Directions for this task = Give an exact copy of every line, leaving images out.

Given information =
[START]
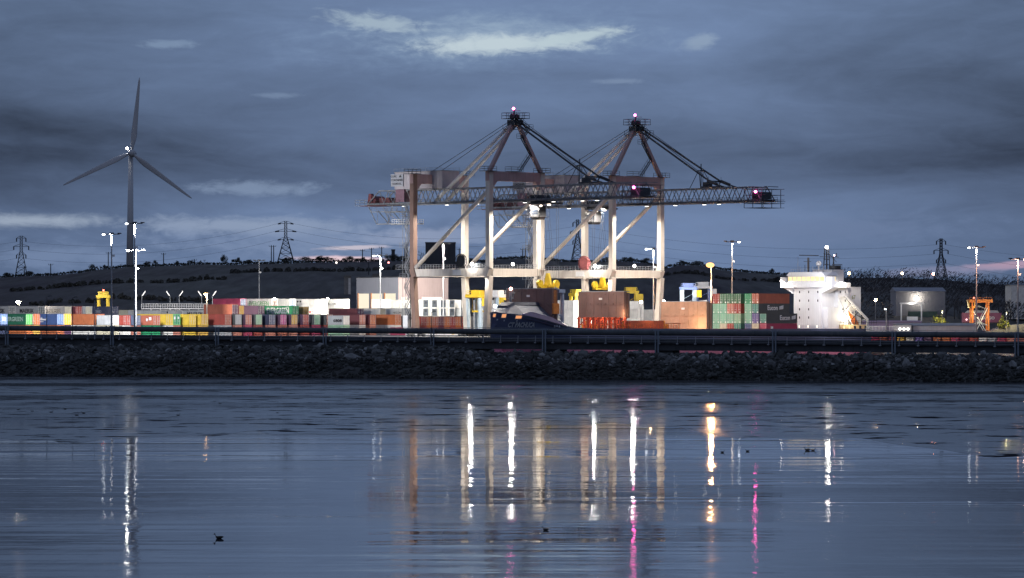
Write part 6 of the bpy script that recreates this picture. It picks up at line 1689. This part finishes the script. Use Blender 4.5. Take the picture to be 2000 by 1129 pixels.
for k in range(16000):
    px = rnd.uniform(1590, 2060); Y = rnd.choice((1690, 1640, 1760, 1880, 1480, 1310)) + rnd.uniform(-25, 25)
    if Y < 1350 and not (1890 < px or px < 1745): continue
    z = hill_z(px, Y); top = {0: 5.5}.get(0) * (1 + .5 * mnoise.noise(Vector((px * .05, Y * .01, 1))))
    q = Vector(((px - 1000) / F * Y, Y, z + rnd.random() ** 1.3 * top)); s_ = rnd.uniform(.2, .6); ax = Vector((rnd.gauss(0, 1), rnd.gauss(0, 1), rnd.gauss(0, .5))).normalized(); bx = ax.orthogonal().normalized() * s_ * 1.6; cx = ax.cross(bx).normalized() * s_ * .3
    hm.add([q - bx, q + cx, q + bx, q - cx], [(0, 1, 2, 3)])
tag(hm.build('wood_undergrowth', TWIG), 'tangled dark undergrowth filling the wood at right', 'undergrowth', kind='stuff')
# lamp-lit small trees by the sheds
YLB = [leaf_bush(31, 5.0, 6.5, 1500), leaf_bush(32, 5.0, 4.5, 1300)]
for a, b in YLB: a.materials.append(BARK); b.materials.append(LEAF_L); b.materials.append(LEAF_M)
for i, (px, yt, yb, Y, wpx, lb) in enumerate([(1834, 614, 640, 1110, 32, 'low spreading yellow green tree lit by a lamp behind the long shed'), (1960, 617, 648, 1075, 20, 'upright yellow green tree lit by a lamp right of the trailer')]):
    z0 = 5.0; zt2 = at(px, yt, Y).z; H = zt2 - z0; p = atx(px, Y, z0)
    t = plant('tree', YLB[i], p, H, 4.9, lb, None, (wpx / F * Y) / (6.5, 4.5)[i] / (H / 5.0))
    q = atx(px + 6, Y - 5, zt2 + 1.0); l = empty('tree_lamp', (q.x, q.y, 5.0), 0, lb.split(' tree')[0].replace('yellow green', 'thin') + ' lamp post lighting the small tree' if False else ('thin lamp post in front of the low spreading tree' if i == 0 else 'thin lamp post in front of the upright yellow green tree'), 'lamp')
    MB().tube((0, 0, 0), (0, 0, q.z - 5.0), .07, 6).build('pole', GALV, l); MB().box(-.25, .25, -.2, .2, q.z - 5.0, q.z - 4.85).build('lamp_head', STEEL_D, l); MB().box(-.2, .2, -.15, .15, q.z - 5.05, q.z - 5.01).build('bulb', glow('tree_lamp', (1, .9, .5), 6), l)
    light('POINT', (q.x, q.y, q.z - .4), 4200, (1, .86, .42), l, radius=.2)

# ================================================================== WATER BIRDS
BIRD = shade('dark_plumage', (.022, .021, .022), .7, 0, .3, 6)
def duck(px, y, size, face, label, pale=False):
    Y = CAMZ * F / (y - HY); p = Vector(((px - 1000) / F * Y, Y, 0)); L = size / F * Y
    t = empty('duck', p, 0 if face > 0 else math.pi, label, 'duck', 'ducks on the water'); k = L / .5
    rings = []
    for x, zc, rw, rh in ((-.27, .10, .01, .01), (-.22, .09, .05, .03), (-.12, .07, .10, .07), (0, .06, .12, .085), (.1, .065, .10, .08), (.17, .09, .07, .07), (.2, .15, .045, .05), (.215, .21, .04, .04), (.23, .26, .05, .048), (.27, .27, .045, .04), (.30, .262, .02, .018)):
        rings.append([(x * k, rw * k * math.cos(a), zc * k + rh * k * math.sin(a)) for a in [6.28319 * q / 10 for q in range(10)]])
    MB().loft(rings, closed=True, caps=True).build('body', BIRD, t, smooth=True)
    MB().prism([(.295 * k, .262 * k), (.295 * k, .245 * k), (.37 * k, .24 * k), (.37 * k, .25 * k)], 'y', -.018 * k, .018 * k).build('bill', shade('bill_dull', (.10, .08, .04), .5), t)
    m = MB()
    for sg in (-1, 1):
        m.loft([[(x * k, sg * (.115 + w_) * k, z * k) for x, z, w_ in ((-.24, .13, -.06), (-.1, .12, .0), (.06, .10, .005), (.1, .07, .0))], [(x * k, sg * (.08) * k, z * k) for x, z in ((-.24, .135), (-.1, .15), (.06, .145), (.1, .10))]])
    m.build('wing', BIRD, t)
for (px, y, sz, fc, lb) in [(428, 1052, 17, -1, 'largest dark duck, low in the calm water at left'), (1066, 1036, 13, -1, 'dark duck with raised head near the bottom centre'), (1411, 884, 8, 1, 'dark duck just right of the orange lamp reflection'), (1460, 882, 8, -1, 'single duck right of the two white lamp streaks'),
                            (1577, 880, 12, -1, 'left duck of the pair below the ship reflection'), (1588, 880, 9, 1, 'right duck of the pair below the ship reflection'), (1438, 791, 8, 1, 'small duck on the mudflat right of the orange reflection'), (1162, 797, 5, 1, 'tiny bird on the mudflat below the far crane'),
                            (36, 801, 6, 1, 'tiny bird at the far left of the mudflat'), (63, 804, 6, -1, 'second tiny bird from the left on the mudflat'), (100, 806, 7, 1, 'third tiny bird from the left on the mudflat'), (127, 800, 6, -1, 'fourth tiny bird from the left on the mudflat'), (150, 812, 8, 1, 'fifth tiny bird from the left on the mudflat'), (163, 808, 7, -1, 'sixth tiny bird from the left on the mudflat'), (348, 812, 7, 1, 'lone bird on the mudflat right of the turbine reflection'), (430, 789, 5, -1, 'tiny bird on the mudflat above the largest duck'), (542, 807, 5, 1, 'tiny bird on the mudflat near the image quarter line')]:
    duck(px, y, sz, fc, lb)

# every label: 4 to 16 words, each thing once
for o in COL.objects:
    if o.parent is None and 'label' in o:
        n = len(o['label'].split())
        if not 4 <= n <= 16: print('LABELLEN', n, o['label'])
[END]
Exercise answer =
Write part 6 of the bpy script that recreates this picture. It picks up at line 1689. This part finishes the script. Use Blender 4.5. Take the picture to be 2000 by 1129 pixels.
for k in range(16000):
    px = rnd.uniform(1590, 2060); Y = rnd.choice((1690, 1640, 1760, 1880, 1480, 1310)) + rnd.uniform(-25, 25)
    if Y < 1350 and not (1890 < px or px < 1745): continue
    z = hill_z(px, Y); top = {0: 5.5}.get(0) * (1 + .5 * mnoise.noise(Vector((px * .05, Y * .01, 1))))
    q = Vector(((px - 1000) / F * Y, Y, z + rnd.random() ** 1.3 * top)); s_ = rnd.uniform(.2, .6); ax = Vector((rnd.gauss(0, 1), rnd.gauss(0, 1), rnd.gauss(0, .5))).normalized(); bx = ax.orthogonal().normalized() * s_ * 1.6; cx = ax.cross(bx).normalized() * s_ * .3
    hm.add([q - bx, q + cx, q + bx, q - cx], [(0, 1, 2, 3)])
tag(hm.build('wood_undergrowth', TWIG), 'tangled dark undergrowth filling the wood at right', 'undergrowth', kind='stuff')
# lamp-lit small trees by the sheds
YLB = [leaf_bush(31, 5.0, 6.5, 1500), leaf_bush(32, 5.0, 4.5, 1300)]
for a, b in YLB: a.materials.append(BARK); b.materials.append(LEAF_L); b.materials.append(LEAF_M)
for i, (px, yt, yb, Y, wpx, lb) in enumerate([(1834, 614, 640, 1110, 32, 'low spreading yellow green tree lit by a lamp behind the long shed'), (1960, 617, 648, 1075, 20, 'upright yellow green tree lit by a lamp right of the trailer')]):
    z0 = 5.0; zt2 = at(px, yt, Y).z; H = zt2 - z0; p = atx(px, Y, z0)
    t = plant('tree', YLB[i], p, H, 4.9, lb, None, (wpx / F * Y) / (6.5, 4.5)[i] / (H / 5.0))
    q = atx(px + 6, Y - 5, zt2 + 1.0); l = empty('tree_lamp', (q.x, q.y, 5.0), 0, lb.split(' tree')[0].replace('yellow green', 'thin') + ' lamp post lighting the small tree' if False else ('thin lamp post in front of the low spreading tree' if i == 0 else 'thin lamp post in front of the upright yellow green tree'), 'lamp')
    MB().tube((0, 0, 0), (0, 0, q.z - 5.0), .07, 6).build('pole', GALV, l); MB().box(-.25, .25, -.2, .2, q.z - 5.0, q.z - 4.85).build('lamp_head', STEEL_D, l); MB().box(-.2, .2, -.15, .15, q.z - 5.05, q.z - 5.01).build('bulb', glow('tree_lamp', (1, .9, .5), 6), l)
    light('POINT', (q.x, q.y, q.z - .4), 4200, (1, .86, .42), l, radius=.2)

# ================================================================== WATER BIRDS
BIRD = shade('dark_plumage', (.022, .021, .022), .7, 0, .3, 6)
def duck(px, y, size, face, label, pale=False):
    Y = CAMZ * F / (y - HY); p = Vector(((px - 1000) / F * Y, Y, 0)); L = size / F * Y
    t = empty('duck', p, 0 if face > 0 else math.pi, label, 'duck', 'ducks on the water'); k = L / .5
    rings = []
    for x, zc, rw, rh in ((-.27, .10, .01, .01), (-.22, .09, .05, .03), (-.12, .07, .10, .07), (0, .06, .12, .085), (.1, .065, .10, .08), (.17, .09, .07, .07), (.2, .15, .045, .05), (.215, .21, .04, .04), (.23, .26, .05, .048), (.27, .27, .045, .04), (.30, .262, .02, .018)):
        rings.append([(x * k, rw * k * math.cos(a), zc * k + rh * k * math.sin(a)) for a in [6.28319 * q / 10 for q in range(10)]])
    MB().loft(rings, closed=True, caps=True).build('body', BIRD, t, smooth=True)
    MB().prism([(.295 * k, .262 * k), (.295 * k, .245 * k), (.37 * k, .24 * k), (.37 * k, .25 * k)], 'y', -.018 * k, .018 * k).build('bill', shade('bill_dull', (.10, .08, .04), .5), t)
    m = MB()
    for sg in (-1, 1):
        m.loft([[(x * k, sg * (.115 + w_) * k, z * k) for x, z, w_ in ((-.24, .13, -.06), (-.1, .12, .0), (.06, .10, .005), (.1, .07, .0))], [(x * k, sg * (.08) * k, z * k) for x, z in ((-.24, .135), (-.1, .15), (.06, .145), (.1, .10))]])
    m.build('wing', BIRD, t)
for (px, y, sz, fc, lb) in [(428, 1052, 17, -1, 'largest dark duck, low in the calm water at left'), (1066, 1036, 13, -1, 'dark duck with raised head near the bottom centre'), (1411, 884, 8, 1, 'dark duck just right of the orange lamp reflection'), (1460, 882, 8, -1, 'single duck right of the two white lamp streaks'),
                            (1577, 880, 12, -1, 'left duck of the pair below the ship reflection'), (1588, 880, 9, 1, 'right duck of the pair below the ship reflection'), (1438, 791, 8, 1, 'small duck on the mudflat right of the orange reflection'), (1162, 797, 5, 1, 'tiny bird on the mudflat below the far crane'),
                            (36, 801, 6, 1, 'tiny bird at the far left of the mudflat'), (63, 804, 6, -1, 'second tiny bird from the left on the mudflat'), (100, 806, 7, 1, 'third tiny bird from the left on the mudflat'), (127, 800, 6, -1, 'fourth tiny bird from the left on the mudflat'), (150, 812, 8, 1, 'fifth tiny bird from the left on the mudflat'), (163, 808, 7, -1, 'sixth tiny bird from the left on the mudflat'), (348, 812, 7, 1, 'lone bird on the mudflat right of the turbine reflection'), (430, 789, 5, -1, 'tiny bird on the mudflat above the largest duck'), (542, 807, 5, 1, 'tiny bird on the mudflat near the image quarter line')]:
    duck(px, y, sz, fc, lb)

# every label: 4 to 16 words, each thing once
for o in COL.objects:
    if o.parent is None and 'label' in o:
        n = len(o['label'].split())
        if not 4 <= n <= 16: print('LABELLEN', n, o['label'])